» Raw data:
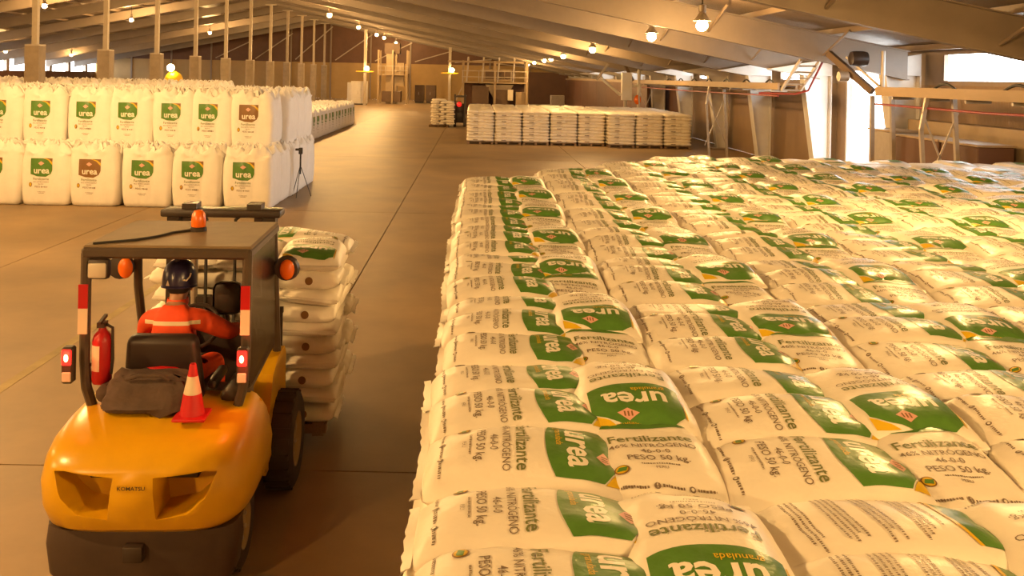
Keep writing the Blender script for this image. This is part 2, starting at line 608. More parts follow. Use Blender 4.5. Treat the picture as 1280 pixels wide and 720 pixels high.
for a, c in wins:
    portal('window_portal', WALL_R + 0.15, a, c, 3.42, 4.12, 1)
portal('door_portal', WALL_R + 0.15, *door, 0, 3.85, 1)

# tapered pillars along the right wall
PILL = [2.0, 9.4, 16.2, 24.6, 30.7, 36.9, 43.2, 50.2, 57.5, 64.5, 71.5, 79.0, 86.5, 94, 101, 108]
pil_names = {24.6: 'pale tapered steel pillar just in front of the bright doorway', 30.7: 'white tapered steel pillar standing behind the bright doorway',
             36.9: 'tapered pillar under the middle of the long conveyor', 43.2: 'tapered pillar next to the far end of the wide bag stack'}
for k, y in enumerate(PILL):
    b = B()
    for ya, yb, e in ((y - 0.03, y + 0.03, 0.0), ):
        b.prism([(12.3, 0.02), (11.85, 0.02), (11.35, 3.55), (12.3, 3.55)], ya, yb, 'y')
    # flanges
    for (x0, x1) in ((11.85, 11.35), ):
        b.add([(x0, y - 0.22, 0.02), (x0, y + 0.22, 0.02), (x1, y + 0.22, 3.55), (x1, y - 0.22, 3.55),
               (x0 + 0.04, y - 0.22, 0.02), (x0 + 0.04, y + 0.22, 0.02), (x1 + 0.04, y + 0.22, 3.55), (x1 + 0.04, y - 0.22, 3.55)],
              [(0, 1, 2, 3), (7, 6, 5, 4), (0, 4, 5, 1), (1, 5, 6, 2), (2, 6, 7, 3), (3, 7, 4, 0)])
    b.box(12.3, 12.34, y - 0.22, y + 0.22, 0.02, 3.55)
    p = empty('pillar', (0, 0, 0))
    b.build('pillar_shaft', 'pillar', p, smooth=0)
    B().box(11.6, 12.45, y - 0.3, y + 0.3, 0, 0.03).build('base_plate', 'steel', p, smooth=0)
    hb = B()
    hb.prism([(11.35, 3.55), (12.34, 3.55), (12.34, roof_h(12.3) - 0.17), (10.2, roof_h(10.2) - 0.97), (10.2, roof_h(10.2) - 1.0)], y - 0.2, y + 0.2, 'y')
    hb.build('haunch', 'pillar', p, smooth=0)
    tag(p, pil_names.get(y, '%s tapered steel pillar from the viewer along the tan wall' % ORD[k]), 'pillar', 'tapered wall pillars', 'structure')

# ridge columns: concrete pedestal with a steel post
for k in range(11):
    y = 37.1 + 7.06 * k
    c = empty('column', (RIDGE_X, y, 0))
    b = B().cbox(-0.31, 0.31, -0.31, 0.31, 0, 4.2, 0.03)
    b.build('pedestal', 'concrete', c)
    b = B().box(-0.3, 0.3, -0.3, 0.3, 4.2, 4.26)
    b.build('base_plate', 'steel', c, smooth=0)
    b = B().box(-0.11, 0.11, -0.11, 0.11, 4.26, RIDGE_H - 0.9)
    b.build('steel_post', 'post', c, smooth=0)
    b = B().box(-0.5, 0.5, -0.2, 0.2, RIDGE_H - 0.9, RIDGE_H - 0.8)
    b.build('cap_plate', 'steel', c, smooth=0)
    tag(c, '%s of the concrete pedestals with steel posts, counted from the viewer' % ORD[k], 'column', 'ridge columns', 'structure')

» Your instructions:
Each line from the top of the material through the line containing "portal('door_portal', WALL_R +" should be reproduced exactly; please drop any images.

» Complete response:
Keep writing the Blender script for this image. This is part 2, starting at line 608. More parts follow. Use Blender 4.5. Treat the picture as 1280 pixels wide and 720 pixels high.
for a, c in wins:
    portal('window_portal', WALL_R + 0.15, a, c, 3.42, 4.12, 1)
portal('door_portal', WALL_R + 0.15, *door, 0, 3.85, 1)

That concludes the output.